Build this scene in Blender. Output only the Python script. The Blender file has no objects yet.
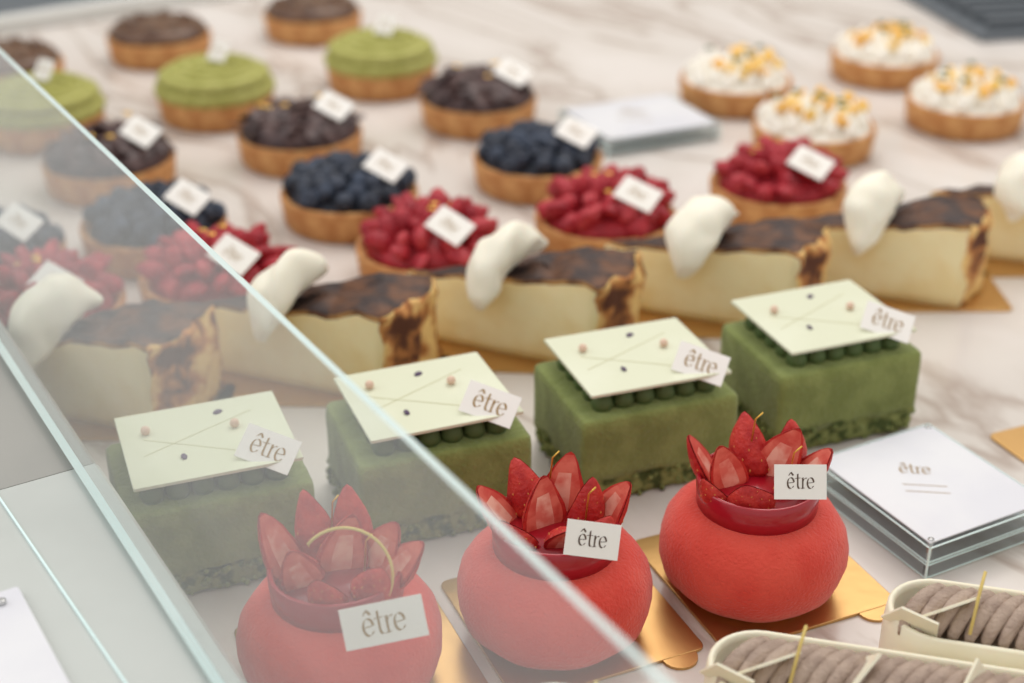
import bpy, math, random
from mathutils import Vector, Matrix, noise
random.seed(7)
R = math.radians
sc = bpy.context.scene
sc.view_settings.view_transform = 'Standard'

# ---------------------------------------------------------------- materials
def lin(c):
    o = []
    for x in c:
        x /= 255.0
        o.append(x/12.92 if x <= 0.04045 else ((x+0.055)/1.055)**2.4)
    return (o[0], o[1], o[2], 1)

def mat(name, col, rough=0.5, col2=None, nscale=150, bump=0.0, bscale=400, metal=0.0, sss=0.0,
        coat=0.0, trans=0.0, ior=1.45, lo=0.4, hi=0.6, detail=4, dist=0.0, col3=None, sheen=0.0):
    m = bpy.data.materials.new(name); m.use_nodes = True
    nt = m.node_tree; b = nt.nodes['Principled BSDF']
    b.inputs['Base Color'].default_value = lin(col)
    b.inputs['Roughness'].default_value = rough
    b.inputs['Metallic'].default_value = metal
    b.inputs['IOR'].default_value = ior
    b.inputs['Transmission Weight'].default_value = trans
    b.inputs['Coat Weight'].default_value = coat
    b.inputs['Coat Roughness'].default_value = 0.15
    b.inputs['Sheen Weight'].default_value = sheen
    if sss:
        b.inputs['Subsurface Weight'].default_value = sss
        b.inputs['Subsurface Scale'].default_value = 0.004
        b.inputs['Subsurface Radius'].default_value = (1, .6, .4)
    tc = nt.nodes.new('ShaderNodeTexCoord')
    if col2:
        n = nt.nodes.new('ShaderNodeTexNoise'); n.inputs['Scale'].default_value = nscale
        n.inputs['Detail'].default_value = detail; n.inputs['Distortion'].default_value = dist
        cr = nt.nodes.new('ShaderNodeValToRGB')
        cr.color_ramp.elements[0].position = lo; cr.color_ramp.elements[0].color = lin(col)
        cr.color_ramp.elements[1].position = hi; cr.color_ramp.elements[1].color = lin(col2)
        if col3:
            e = cr.color_ramp.elements.new(min(hi+.10, .98)); e.color = lin(col3)
        nt.links.new(tc.outputs['Object'], n.inputs['Vector'])
        nt.links.new(n.outputs['Fac'], cr.inputs['Fac'])
        nt.links.new(cr.outputs['Color'], b.inputs['Base Color'])
    if bump:
        n2 = nt.nodes.new('ShaderNodeTexNoise'); n2.inputs['Scale'].default_value = bscale
        n2.inputs['Detail'].default_value = 5
        bp = nt.nodes.new('ShaderNodeBump'); bp.inputs['Strength'].default_value = bump
        bp.inputs['Distance'].default_value = 0.001
        nt.links.new(tc.outputs['Object'], n2.inputs['Vector'])
        nt.links.new(n2.outputs['Fac'], bp.inputs['Height'])
        nt.links.new(bp.outputs['Normal'], b.inputs['Normal'])
    return m

MT = dict(
 velvet=mat('red_velvet_spray', (214, 64, 50), .85, (222, 78, 62), 60, bump=.7, bscale=900, sheen=.25),
 collar=mat('red_glaze_collar', (164, 18, 36), .28, coat=.4),
 berryskin=mat('strawberry_skin', (176, 30, 32), .5, (200, 56, 46), 160, bump=.8, bscale=600),
 seed=mat('strawberry_seed', (216, 150, 80), .6),
 berrycut=mat('strawberry_cut', (206, 80, 68), .55, (224, 116, 98), 170, bump=.3),
 berrycore=mat('strawberry_core', (242, 186, 166), .55, (222, 118, 102), 130),
 biscuit=mat('biscuit', (190, 120, 65), .8, (160, 92, 45), 200, bump=.6),
 gold=mat('gold_card', (206, 164, 106), .33, metal=.85, bump=.12, bscale=120),
 flake=mat('gold_leaf', (235, 190, 90), .3, metal=.8),
 tag=mat('tag_card', (240, 236, 230), .6),
 ink=mat('tag_ink_dark', (92, 72, 60), .6),
 inkg=mat('tag_ink_gold', (160, 128, 78), .5),
 mcake=mat('matcha_velvet', (120, 130, 68), .9, (136, 146, 82), 90, bump=1.0, bscale=600, sheen=.2),
 mbase=mat('matcha_sponge', (76, 88, 44), .95, (144, 150, 90), 230, bump=1.0, bscale=450, lo=.42, hi=.56),
 mdot=mat('matcha_cream', (78, 98, 54), .6),
 plate=mat('cream_chocolate', (218, 220, 194), .3, (223, 225, 201), 30, coat=.2),
 pearl=mat('pink_pearl', (222, 190, 168), .4),
 petal=mat('dark_petal', (84, 66, 94), .6),
 line=mat('pale_line', (200, 196, 160), .6),
 cheese=mat('cheesecake_body', (242, 226, 180), .6, (236, 214, 160), 50, bump=.35, bscale=350, sss=.15),
 cheeseside=mat('cheesecake_burnt_side', (92, 50, 30), .7, (190, 124, 66), 75, bump=1.0, bscale=160, lo=.40, hi=.49, col3=(236, 198, 128)),
 cheesetop=mat('cheesecake_burnt_top', (56, 42, 40), .6, (108, 70, 46), 70, bump=1.0, bscale=160, hi=.62),
 cheeserim=mat('cheesecake_brown_rim', (96, 58, 34), .6, (210, 158, 92), 70, bump=.6, bscale=200),
 cream=mat('whipped_cream', (244, 238, 220), .55, bump=.3, bscale=120, sss=.1),
 crust=mat('tart_crust', (206, 154, 98), .75, (184, 126, 74), 120, bump=.5),
 rasp=mat('red_fruit', (150, 24, 40), .5, (178, 42, 54), 140, bump=1.0, bscale=400),
 rasp2=mat('red_fruit_light', (190, 64, 72), .5, (168, 36, 50), 140, bump=1.0, bscale=400),
 blue=mat('blueberry', (34, 39, 51), .55, (52, 60, 76), 130),
 blue2=mat('blueberry_bloom', (66, 76, 94), .7, (42, 48, 62), 150),
 choc=mat('dark_chocolate', (60, 42, 43), .5, (82, 57, 54), 100, coat=.1),
 brown=mat('caramel_top', (100, 68, 44), .4, (84, 54, 36), 60, coat=.3),
 matcha=mat('matcha_piping', (160, 158, 84), .8, (172, 170, 98), 100, bump=.5),
 mer=mat('meringue', (246, 241, 230), .6, bump=.1),
 lemon=mat('lemon_cube', (246, 208, 108), .35, (240, 182, 94), 90),
 leaf=mat('green_leaf', (70, 96, 40), .6),
 shell=mat('white_chocolate', (238, 230, 204), .42, (242, 235, 212), 40, coat=.1, sss=.1),
 rope=mat('chestnut_cream', (186, 164, 148), .65, (166, 144, 130), 150, bump=1.0, bscale=900),
 ropedark=mat('chestnut_cream_gap_shade', (122, 104, 94), .7),  # darker core, paints the shade in the gaps between coils
 stick=mat('yellow_stick', (216, 190, 110), .5),
 paper=mat('paper', (228, 228, 232), .25, (220, 220, 227), 20, coat=.3),
 steel=mat('steel_pin', (200, 200, 200), .25, metal=1),
 ledge=mat('ledge_stone_light', (196, 200, 196), .35, (188, 192, 188), 12, coat=.2),
 ledge2=mat('ledge_stone_grey', (164, 163, 158), .35, (154, 154, 150), 12, coat=.2),
 dark=mat('dark_slate', (96, 102, 108), .6),
 white=mat('white_trim', (214, 214, 210), .4),
 wall=mat('wall_paint', (206, 200, 190), .8, (196, 190, 180), 4),
 floorm=mat('floor_tile', (150, 142, 134), .6, (138, 130, 124), 5),
)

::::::

Exercise:
Only lines belong in the copy: transcribe those from the start of the data through the line that contains "return (o[0], o[1], o[2], 1)", and skip the pictures.

Task output:
Build this scene in Blender. Output only the Python script. The Blender file has no objects yet.
import bpy, math, random
from mathutils import Vector, Matrix, noise
random.seed(7)
R = math.radians
sc = bpy.context.scene
sc.view_settings.view_transform = 'Standard'

# ---------------------------------------------------------------- materials
def lin(c):
    o = []
    for x in c:
        x /= 255.0
        o.append(x/12.92 if x <= 0.04045 else ((x+0.055)/1.055)**2.4)
    return (o[0], o[1], o[2], 1)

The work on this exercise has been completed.